Time on earth is characterized by the pace of chemical change fuelled by the sun’s photons. The direction of this change is the constant quest for thermal equilibrium. The patterns of our weather are driven by attempts to equalize pressures and temperatures in the atmosphere. The state of thermal equilibrium is that of highest entropy. The scientific view of the arrow of time does seem to eventually reduce to that of the direction of entropy flow. The great paradox is that life is a state of very low entropy that has emerged spontaneously from this sea of elements being driven relentlessly in the opposite direction. Life is in effect anti-entropy. If entropy is increasing disorder, life is increasing order. Life is like a backward flowing stream in the great tidal flow. Each rivulet survives for a brief time but eventually like all others is swamped by the power of the greater flow.
More than just life, all structure in the cosmos is anti-entropy. Structure emerges from the sea of high entropy equilibrium. Structure is like an anti-entropy pushing up stars and galaxies from the clinging viscous ocean of equilibrium. Indeed structure may be likened to gravity but is anti-gravitational only in the sense that it operates in a reverse direction to the entropy arrow of time. Stars are like mountains in the flat plains of high entropy equilibrium.

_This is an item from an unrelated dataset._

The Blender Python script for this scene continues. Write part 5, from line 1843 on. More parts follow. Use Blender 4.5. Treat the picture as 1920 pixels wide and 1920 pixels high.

Time is, in essence, structure in the world and our human sensation of time is the perception of change in this structure. Time exists outside of human and living organisms because structure exists. The evolution of structure is the evolution of time.
Time had passed unnoticed. I had reached the end of the beach and was standing still not looking at anything in particular. The dark interior of a cave faced me and the tide was sending wavelets forward to its entrance. The rain had stopped and I sucked the fresh air into my lungs. My mind had worked too much on theorizing and it needed a washout. By inhaling deeply I had the sensation that the air was infusing my body with its purity. I had a mild sense of euphoria and wanted the moment to last. Somewhere in my body endorphins were being released and the feel-good sensation took hold.
I turned and began to retrace my steps already beginning to disappear in the coming tide. There was no noise only the musical rhythmic pulses of the water. This is happiness basking in the moment of pure calm. The release of my mind from the turmoil of search was revealing an inner dimension of peace where the current moment in itself was enough to savor.